+++ DATA SECTION

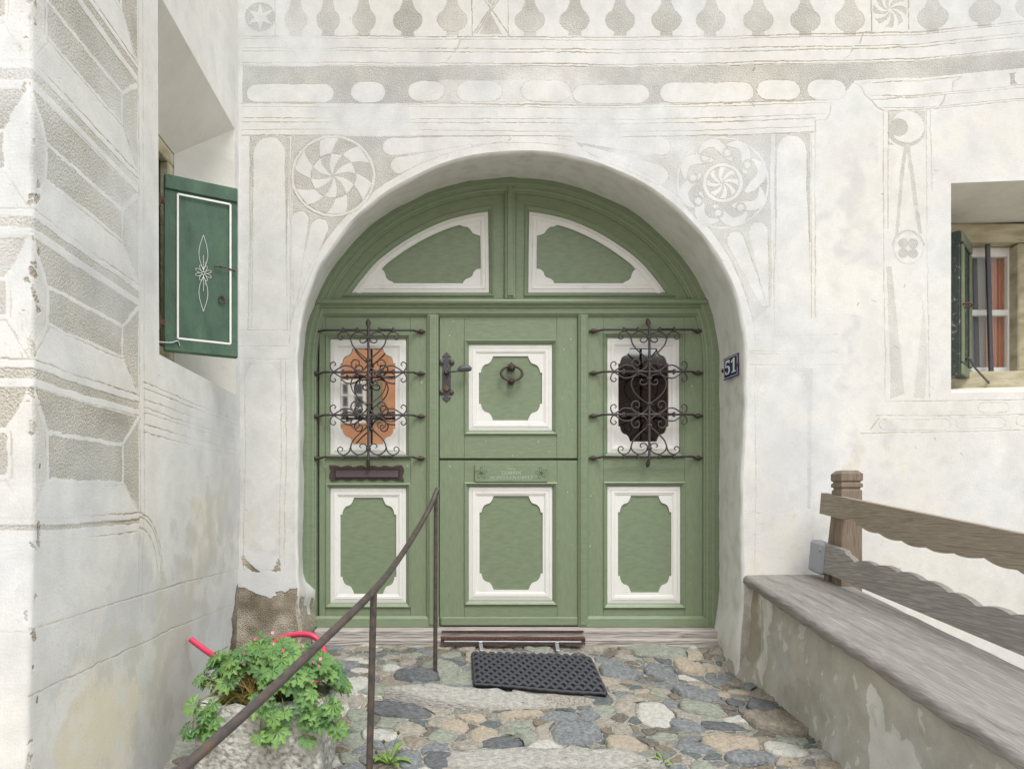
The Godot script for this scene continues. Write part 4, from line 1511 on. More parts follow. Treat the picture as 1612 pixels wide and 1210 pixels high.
	for q in [[0.5, 0.04, len_, 0.07], [0.5, 0.96, len_, 0.07]]:
		cbox(st, lo + dirn * len_ * q[0] + Vector3(0, hh * q[1], 0) + nrm * 0.006, Vector3(q[2] - 0.01, q[3] - 0.01, 0.014), 0.004, Basis(dirn, Vector3.UP, dirn.cross(Vector3.UP)))
	for q in [0.12, 0.88]:
		cbox(st, lo + dirn * len_ * q + Vector3(0, hh * 0.5, 0) + nrm * 0.006, Vector3(0.05, hh - 0.15, 0.014), 0.004, Basis(dirn, Vector3.UP, dirn.cross(Vector3.UP)))
	part("frame_strip", st, M.shutter_sage, s)
	st = new_st()
	var h0 := at(1520, 567, 4.02)
	tube(st, bow([h0, h0 + Vector3(0.01, 0.006, 0.02), at(1535, 578, 4.02), at(1553, 598, 4.06), at(1557, 603, 4.08), at(1556, 600, 4.10)]), 0.006, 6)
	part("hook", st, M.iron_grey, s)
	st = new_st()
	tube(st, bow([at(1516, 481, 3.99), at(1518, 478, 3.97), at(1527, 477, 3.97), at(1531, 480, 3.98), at(1526, 483, 3.99), at(1516, 483, 3.99)]), 0.005, 6)
	part("latch", st, M.rust, s)

func build_shutter() -> void:
	# the shutter of the bay's window, swung open
	var lo := at(258, 552, 3.15)
	var lo2 := at(374, 563, 3.304)
	var hgt := 0.814
	var dir := Vector3(lo2.x - lo.x, 0, lo2.z - lo.z)
	var len_ := dir.length()
	dir = dir.normalized()
	var out := Vector3(-dir.z, 0, dir.x)
	if out.z < 0:
		out = -out
	var s := thing("window_shutter", "open green shutter with white border and painted flower on the bay wall", "shutter", lo)
	var b := Basis(dir, Vector3.UP, dir.cross(Vector3.UP))
	var P := func(u: float, v: float, t := 0.0) -> Vector3: return lo + dir * u + Vector3(0, v, 0) + out * t
	var st := new_st()
	cbox(st, P.call(len_ * 0.5, hgt * 0.5, -0.014), Vector3(len_, hgt, 0.028), 0.003, b)
	part("board", st, M.shutter_green, s)
	for v in [0.035, hgt - 0.035]:
		st = new_st()
		cbox(st, P.call(len_ * 0.5, v, 0.004), Vector3(len_ - 0.004, 0.066, 0.010), 0.003, b)
		part("batten", st, M.shutter_green, s)
	st = new_st()
	var x0 := 0.058
	var x1 := len_ - 0.036
	var y0 := 0.062
	var y1 := hgt - 0.085
	for q in [[x0, y0, x1, y0], [x1, y0, x1, y1], [x1, y1, x0, y1], [x0, y1, x0, y0]]:
		obox(st, P.call(q[0], q[1], 0.0095), P.call(q[2], q[3], 0.0095), 0.009, 0.0022, out, 0.0005)
	part("white_border", st, M.white_paint, s)
	st = new_st()
	var c := V(len_ * 0.52, hgt * 0.47)
	for sg in [1.0, -1.0]:
		var l := []
		for i in 13:
			var t := i / 12.0
			l.append(P.call(c.x + sin(t * PI) * 0.024 * (1.0 - 0.35 * t), c.y + sg * (0.015 + 0.165 * t), 0.0018))
		tube(st, l, 0.0013, 4)
		l = []
		for i in 13:
			var t := i / 12.0
			l.append(P.call(c.x - sin(t * PI) * 0.024 * (1.0 - 0.35 * t), c.y + sg * (0.015 + 0.165 * t), 0.0018))
		tube(st, l, 0.0013, 4)
		tube(st, [P.call(c.x, c.y + sg * 0.012, 0.0018), P.call(c.x, c.y + sg * 0.085, 0.0018)], 0.0011, 4)
		tube(st, [P.call(c.x + 0.009, c.y + sg * 0.03, 0.0018), P.call(c.x + 0.008, c.y + sg * 0.055, 0.0018)], 0.001, 4)
	for i in 8:
		var a := TAU * (i + 0.5) / 8.0
		var ax := Vector2(cos(a), sin(a))
		var l := []
		for k in 11:
			var t := k / 10.0
			var r := 0.008 + 0.030 * sin(t * PI)
			var w := (t - 0.5) * 0.9
			l.append(P.call(c.x + ax.rotated(w).x * r, c.y + ax.rotated(w).y * r, 0.0018))
		tube(st, l, 0.0012, 4)
	var ring := []
	for k in 13:
		ring.append(P.call(c.x + cos(TAU * k / 12.0) * 0.007, c.y + sin(TAU * k / 12.0) * 0.007, 0.0018))
	tube(st, ring, 0.0012, 4)
	part("painted_flower", st, M.white_paint, s)
	st = new_st()
	tube(st, bow([P.call(len_ * 0.66, hgt * 0.515, 0.012), P.call(len_ * 0.75, hgt * 0.517, 0.016), P.call(len_ * 0.86, hgt * 0.515, 0.014), P.call(len_ * 0.96, hgt * 0.505, 0.012)]), [0.003, 0.003, 0.003, 0.003, 0.003, 0.006, 0.003, 0.003, 0.003, 0.003, 0.003, 0.003, 0.003, 0.003, 0.007, 0.003], 6)
	part("latch", st, M.rust, s)
	st = new_st()
	ring = []
	for k in 17:
		var a := TAU * k / 16.0
		ring.append(P.call(len_ * 0.77 + cos(a) * 0.014, hgt * 0.33 + sin(a) * 0.016, 0.007))
	tube(st, ring, 0.0026, 6)
	cbox(st, P.call(len_ * 0.77, hgt * 0.35, 0.006), Vector3(0.006, 0.012, 0.012), 0.002, b)
	part("pull_ring", st, M.rust, s)
	st = new_st()
	tube(st, bow([P.call(-0.06, 0.036, 0.012), P.call(0.02, 0.036, 0.016), P.call(0.055, 0.048, 0.016), P.call(0.062, 0.04, 0.014), P.call(0.066, 0.026, 0.012)]), 0.0032, 6)
	part("stay_hook", st, M.zinc, s)
	for v in [0.13, 0.69]:
		st = new_st()
		cbox(st, P.call(-0.012, v * 1.0, 0.0), Vector3(0.03, 0.03, 0.012), 0.003, b)
		tube(st, [P.call(-0.02, v - 0.03, 0.002), P.call(-0.02, v + 0.03, 0.002)], 0.007, 7)
		part("hinge", st, M.rust, s)

# ---------------------------------------------------------------- the door
func zd(h: float) -> float:
	return -DZ + h

# outline of a field with ogee-notched corners
func cartouche(x0: float, y0: float, x1: float, y1: float, nx: float, ny: float) -> PackedVector2Array:
	var corner := [[0.0, 1.0], [0.13, 1.0], [0.16, 0.84], [0.24, 0.66], [0.36, 0.54], [0.50, 0.485], [0.62, 0.46], [0.74, 0.38], [0.83, 0.24], [0.90, 0.08], [0.93, 0.0]]
	var o := PackedVector2Array()
	for k in 4:
		var list := corner.duplicate()
		if k % 2 == 1:
			list.reverse()
		for q in list:
			var u := float(q[0]) * nx
			var v := float(q[1]) * ny
			match k:
				0: o.append(d2(x0 + u, y0 + v))
				1: o.append(d2(x1 - u, y0 + v))
				2: o.append(d2(x1 - u, y1 - v))
				3: o.append(d2(x0 + u, y1 - v))
	return ccw(o)

# a panel: bolection moulding, white board with cut-out field, the field behind
func panel(parent: Node, mo: PackedVector2Array, wh: PackedVector2Array, ca: PackedVector2Array, glass: Material, smooth := false) -> void:
	var root := parent
	var st := new_st()
	# moulding runs from the outer line to the white board
	var w := 0.030
	sweep(st, wh, [[-w, zd(0.0)], [-w + 0.002, zd(0.007)], [-w + 0.008, zd(0.011)], [-w + 0.013, zd(0.008)], [-w + 0.015, zd(0.003)], [-0.010, zd(-0.001)], [-0.006, zd(-0.004)], [-0.003, zd(-0.012)], [0.001, zd(-0.016)]], true)
	part("moulding", st, M.green, root)
	st = new_st()
	var i1 := inset(wh, 0.0225)
	var i2 := inset(wh, 0.062)
	sweep(st, wh, [[0.0, zd(-0.013)], [0.018, zd(-0.009)], [0.0195, zd(-0.0135)], [0.0225, zd(-0.0135)], [0.024, zd(-0.008)], [0.040, zd(-0.0085)], [0.044, zd(-0.0125)], [0.047, zd(-0.0105)], [0.050, zd(-0.0155)]], true)
	ringfill(st, inset(wh, 0.050), ca, zd(-0.0155))
	rim(st, ca, zd(-0.026), zd(-0.0155), true)
	part("white_board", st, M.white_paint, root)
	st = new_st()
	if glass:
		fill(st, inset(ca, -0.004), zd(-0.030))
		part("pane", st, glass, root)
	else:
		fill(st, inset(ca, -0.004), zd(-0.023))
		part("field", st, M.green_field, root)

func screen_loop(pts: Array) -> PackedVector2Array:
	var o := PackedVector2Array()
	for q in pts:
		o.append(d2(q[0], q[1]))
	return ccw(o)

func arc_pts(f: float, a0: float, a1: float, n: int) -> Array:
	# points on the door's own arch, shrunk by f survey points
	var o := []
	for i in n + 1:
		var a := lerpf(a0, a1, float(i) / n)
		o.append([802.5 + cos(a) * (324.5 - f), 573.0 + sin(a) * (288.0 - f)])
	return o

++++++

*WORK INSTRUCTIONS*: Locate and copy each line in the data above that includes the word "from".

*ANSWER TO THIS PROBLEM*:
The Godot script for this scene continues. Write part 4, from line 1511 on. More parts follow. Treat the picture as 1612 pixels wide and 1210 pixels high.
	# moulding runs from the outer line to the white board